After the bomb run and the plane starts the steep climb you can still see the bombs behind the co-pilot. You see them there again during the dive and once again after the pull up.
In B-17's the mechanism where the gunner in the top turret gun sat was clear visible and took up considerable room behind the pilots. Accordingly, the pilot entered the cockpit from a hatch built into the floor of the plane by their seats. In this movie the pilots board the plane as if there were the flight crew on an airliner. There is no top turret machinery visible behind the pilots even though the exterior shots show the top turret firing. So where is the top turret gunner?
During WW2, aviation fuel had no alcohol added to it. They raised the octane by adding TetraEthyl Lead, which is poisonous. While some fighter aircraft used alcohol injection, B-17's did not.
WW2 aviation gasoline was loaded with Tetra Ethyl Lead, which is poisonous. Anybody who drank that stuff for very long would be showing signs of lead poisoning pretty quickly.
The waist guns have no ammunition feeding into their weapons - there should be a flexible link-guide connected to the left side of the gun, just above where the barrel joins the body. I looked again after realizing that no cases or links were shown ejecting from the guns either.
The idea that you could distill alcohol out of a gasoline mix is dangerously false. The boiling point of any gasoline varies quite a bit, from 150-400 degrees F. Since Ethyl Alcohol boils around 170F, the chances of you being able to distill the alcohol out of gasoline cleanly without getting a LOT of gasoline in it are about zero.
When the bombardier is about to release bombs he beseeches the pilot to "hold it steady up there", when in fact he is in control of the airplane at that point.
The air raid sirens used in Axis cities were lower pitched than depicted in this film.
Numerous times throughout the film, characters are shown wearing flight jackets in what has been explained as sweltering desert heat.

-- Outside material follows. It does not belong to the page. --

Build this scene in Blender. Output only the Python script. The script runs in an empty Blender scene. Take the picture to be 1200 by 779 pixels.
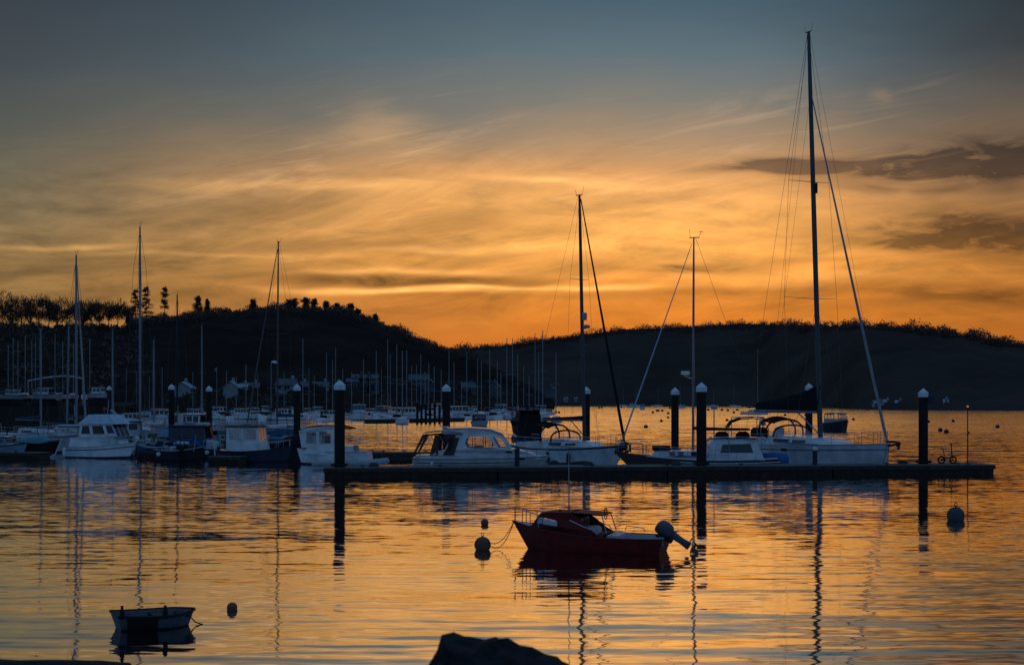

The crewman caught stealing the liquor from the Officer's Club was threatened by a court martial under the Uniform Code of Military Justice (UCMJ). But the UCMJ was not in use till 1950 when all the armed forces were put under one justice system. Before then each service had their own military justice system; he would have been court marshaled under the Army 1921 Articles of War.
The M-5 steel helmets worn by some of the crew were only distributed Between June 1945-August 1945, they would have been wearing either the standard leather flying helmet or a field modified M-1 infantry helmet, the first dedicated aircrew steel helmet the M-3 was introduced in December 1943 and distributed until June 1945.
Near the first of the film, pilots execute a turn and sway outwardly, as if forces would pull one from the seat in that direction. Turns in an aircraft are taught to use enough rudder to offset centrifugal force, hence a "coordinated turn" would merely push the pilots straight down in their seat, and they would not sway to the side. This can be maintained, even on instruments to: "center the ball" by using rudder to the side that the ball is out of the index, as if "pushing it there" by using the foot that is on the same side.
When they are bombing Rome, the Roma Termini train station is visible. The terminal buildings were opened in 1950. Ther are also modern buses on the road.
The flight leader of the US Curtiss P-40 Warhawks escorting the B-17s wears the US Model 1944 pilots' goggles- in July, 1943.
Numerous times throughout the film, characters are shown wearing flight jackets in what has been explained as sweltering desert heat.